While Americans are paying premium prices at the gas pump, the Republican-controlled Congress is fast-tracking energy legislation that forks over even more of their constituents’ hard-earned paychecks to the oil and gas industry and undermines laws that protect their lands, their health and their safety, declared U.S. Rep. Nick J. Rahall (D-WV).
"To put it bluntly, if the taxpayer is feeling the pain of an energy crisis, it is coming from the derrick sticking out of his back pocket and this measure does nothing to ease it," said Rahall.
Rahall is the Ranking Democrat on the House Resources Committee which has jurisdiction over energy development on federal lands and offshore resources.
Today the Committee is voting on a version of the energy legislation that has stalled in the past two Congresses. Without even a hearing to establish a public record as to why the provisions in the committee print are necessary, the Committee will likely send the legislation to the full U.S. House of Representatives for a vote.
Among the financial breaks granted to industry are royalty holidays for deepwater wells and shallow water/deep wells in the Gulf of Mexico, and onshore marginal wells in addition to taxpayer-financed kick-backs to help industry pay the costs of their own environmental compliance.
"This package is empty of protections for some of America’s most fragile landscape. It lacks any and all budgetary sanity. It contains not even a hint of an interest in the health, safety, and well-being of the citizens of energy-producing communities," observed Rahall.
The committee print also grants Federal agencies greater power to make decisions with less accountability to the public. It fundamentally rewrites the National Environmental Policy Act (NEPA) to eliminate alternatives and to restrict the approval process for proposed energy projects to a simple yes or no of a developer’s plan.
"Many alternative energy ideas are the wave of the future, but to diminish the role of the public in energy development decisions that will reside in their own backyards is an affront to our democratic process. These energy projects are not going to become less controversial if Congress shuts the process door on ordinary citizens, " said Rahall.
In an effort to put forth a comprehensive and responsible national energy policy, Rahall will introduce language that rejects the Majority’s proposal and inserts a plan that allows energy development, empowerment, and endowment.
The Democratic alternative is rooted in the belief that, if Congress puts American know-how to work to address our energy needs, it can find ways to provide energy while promoting quality of life for American families and preserving American treasures for future generations.

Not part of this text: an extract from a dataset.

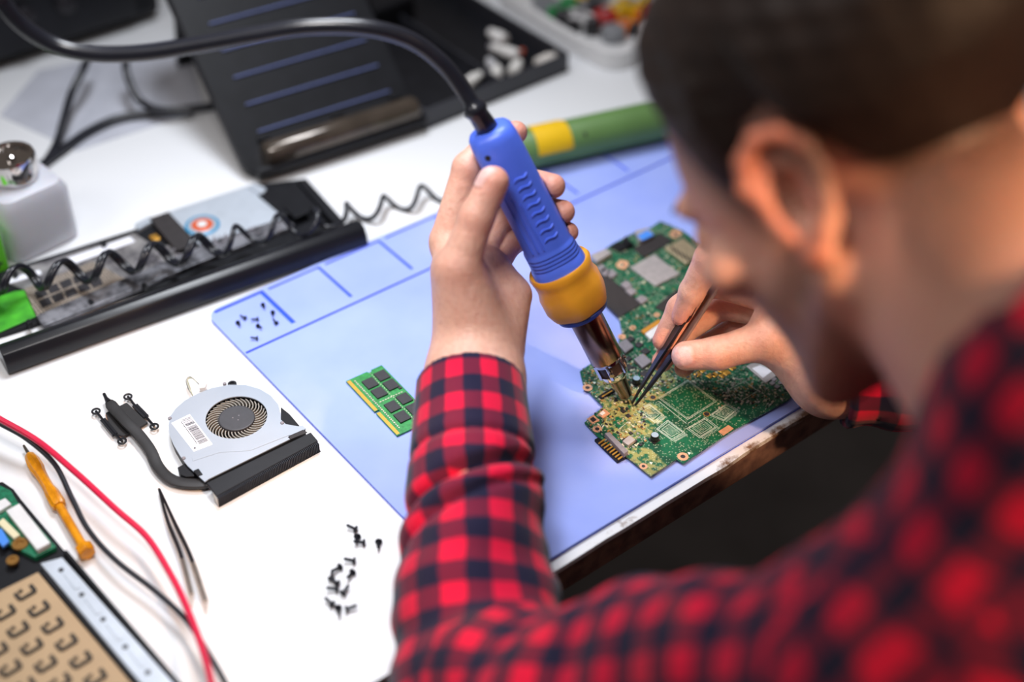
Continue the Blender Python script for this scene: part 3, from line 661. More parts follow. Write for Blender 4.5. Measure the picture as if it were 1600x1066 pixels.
# ------------------------------------------------------------------ laptop keyboard deck, bottom left
L = lambda x, y: (x/2.39, 620+y/2.39)
deck = thing('laptop_keyboard_deck', at(60, 950, TZ), 'dismantled laptop keyboard deck with a tan back plate at the bench corner', 'laptop part')
ZD = .008
def dcomp(name, pts, z0, z1, m, label=None, bevel=.0004, kind=None): return MB().pprism([L(*p) for p in pts], z0, z1).build(name, m, deck, bevel=bevel, label=label, kind=kind)
dcomp('frame', [(-300, 470), (-150, 330), (10, 318), (50, 345), (80, 385), (240, 575), (665, 1075), (820, 1260), (400, 1500), (-300, 900)], TZ, TZ+.0075, black)
dcomp('frame_rim', [(235, 575), (250, 572), (835, 1255), (812, 1262)], TZ+.0075, ZD, black); dcomp('frame_rim', [(150, 655), (172, 650), (660, 1200), (620, 1210)], TZ+.0075, ZD, black)
tan = mat('tan_film', '#bda07c', .55, .1, noise=.1, nscale=30, bump=.1)
dcomp('back_plate', [(-300, 870), (-5, 728), (142, 655), (600, 1200), (380, 1400), (-300, 1100)], TZ+.0075, ZD-.001, tan, label='tan keyboard back plate')
dcomp('hinge_strip', [(150, 622), (232, 600), (640, 1060), (760, 1210), (660, 1230), (530, 1075)], TZ+.0075, ZD+.001, silver, label='silver metal strip')
for x, y in ((228, 648), (305, 740), (385, 832), (468, 935), (552, 1030)):
    c = at(*L(x, y), ZD+.001); MB().lathe((c[0], c[1], ZD+.001), (0, 0, 1), [(0, .0017), (.0003, .0017)], 12).build('strip_hole', chipm, deck)
for x, y in ((265, 690), (345, 785), (425, 880), (510, 980)):
    dcomp('strip_emboss', [(x-32, y-30), (x-12, y-36), (x+34, y+22), (x+14, y+30)], ZD+.001, ZD+.0016, silver)
dcomp('circuit_board', [(-200, 400), (0, 330), (40, 350), (70, 400), (210, 560), (130, 600), (-30, 520), (-200, 600)], TZ+.0075, ZD+.0005, greenp)
dcomp('white_connector', [(22, 425), (72, 398), (188, 545), (138, 572)], ZD+.0005, ZD+.0045, whitep, label='long white connector')
dcomp('white_connector', [(-30, 400), (20, 378), (42, 400), (-10, 432)], ZD+.0005, ZD+.0035, whitep)
dcomp('cream_connector', [(-10, 470), (12, 452), (75, 515), (52, 530)], ZD+.0005, ZD+.0035, mat('cream', '#e6dcb8', .5), label='cream connector')
dcomp('blue_component', [(-30, 510), (5, 490), (35, 540), (10, 560)], ZD+.0005, ZD+.003, mat('blue_plastic', ''), label='blue component')
c = at(*L(75, 550), ZD+.001); MB().lathe((c[0], c[1], ZD-.0005), (0, 0, 1), [(0, .005), (.002, .005), (.002, .0026), (.0012, .0022)], 16).build('brass_insert', mat('brass', '#9a7038', .4, .7), deck, smooth=40)
c = at(*L(48, 615), ZD); MB().lathe((c[0], c[1], ZD-.0005), (0, 0, 1), [(0, .0038), (.002, .0038), (.002, .002), (.0012, .0018)], 16).build('brass_insert', mat('brass', ''), deck, smooth=40)
ck = MB().box((0, -.0028, .0003), (.0085, .0016, .0006)).box((-.0042, 0, .0003), (.0018, .005, .0006)).box((.0042, 0, .0003), (.0018, .005, .0006)).box((-.0015, .0022, .0003), (.002, .0014, .0006)).mesh('key_clip')
ck.materials.append(mat('clip_black', '#1a1410', .6))
o0, o1, o2 = at(*L(105, 745), ZD-.001)[:2], at(*L(165, 818), ZD-.001)[:2], at(*L(32, 785), ZD-.001)[:2]
du = unit(o1-o0)*.0165; dv = np.array([du[1], -du[0]]); ang = math.atan2(du[1], du[0])
plate = [tuple(at(*L(*p), ZD-.001)[:2]) for p in [(-300, 900), (-5, 750), (140, 680), (560, 1190), (380, 1380), (-300, 1080)]]
for i in range(-2, 14):
    for j in range(-1, 8):
        p = o0+du*(i+.35*(j % 3)-.2)+dv*j*1.0
        if inside(p, plate): inst('key_clip', ck, deck, (p[0], p[1], ZD-.001), (0, 0, ang+math.pi/2), (1.2, 1.2, 2))

# ------------------------------------------------------------------ stripped chassis with black bar
K = lambda x, y: (x/2.667, 260+y/2.667)
ch = thing('laptop_chassis', at(300, 440, TZ), 'stripped laptop chassis with a black rounded bar along its front', 'laptop part')
def kcomp(name, pts, z0, z1, m, label=None, bevel=.0003, kind=None, parent=ch): return MB().pprism([K(*p) for p in pts], z0, z1).build(name, m, parent, bevel=bevel, label=label, kind=kind)
b0, b1 = at(30, 556, .004), at(566, 366, .004); bd = unit((b1-b0)*[1, 1, 0]); bs = np.array([-bd[1], bd[0], 0.])
bl = np.linalg.norm((b1-b0)[:2]); st = b0-bd*.012
prf = [(-.0085, TZ), (-.0105, TZ+.004), (-.0095, TZ+.011), (-.006, TZ+.017), (0, TZ+.0195), (.006, TZ+.0180), (.0115, TZ+.013), (.014, TZ+.008), (.014, TZ)]
vs = []; fs = []
for e in (0, 1):
    for (a, z) in prf: p = st+bd*(bl+.012)*e+bs*a; vs.append((p[0], p[1], z))
n = len(prf)
for k in range(n): fs.append((k, (k+1) % n, n+(k+1) % n, n+k))
fs += [tuple(range(n))[::-1], tuple(range(n, 2*n))]
MB().add(vs, fs).build('front_bar', satin, ch, smooth=50, bevel=.001)
kcomp('tray', [(-200, 560), (0, 440), (560, 262), (1040, 78), (1110, 70), (1275, 50), (1430, 225), (1300, 300), (0, 700), (-200, 780)], TZ, TZ+.004, black)
kcomp('green_panel', [(-200, 610), (60, 520), (100, 515), (150, 625), (0, 690), (-200, 760)], TZ+.004, TZ+.0052, mat('lime_board', '#4ab828', .5, noise=.3, nscale=60, col2='#2f8a1e'), label='bright green panel')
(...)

While Americans consume 23 trillion cubic feet of natural gas a year, the construction of the Alaska Natural Gas Pipeline has been stalled since its Congressional authorization in 1976. The Democratic alternative would facilitate its construction to enhance the delivery of 35 trillion cubic feet of natural gas to the lower 48 States.
The proposal rejects energy companies paying bargain basement prices to drill on the public’s land, but charging the public premium prices in return. It makes use of biomass, the leftovers from logging operations, to provide economic opportunities to rural communities. It empowers Indian tribes to play a greater role in our national energy mix. And it fully funds the Land and Water Conservation Fund to help State and local governments to mitigate the consequences of energy development.
Finally, the proposal also reauthorizes the Federal program responsible with cleaning up abandoned mining sites that pose the greatest risk to health and human safety, while increasing the amount of interest accruing to the unspent balance in the fund that provide health care benefits to retired mine workers and their widows.
"The Democratic alternative empowers communities to protect their resources and to provide a safe and healthy living environment for American families. It seeks to strike a balance that is out of whack in the Republicans’ proposal," concluded Rahall.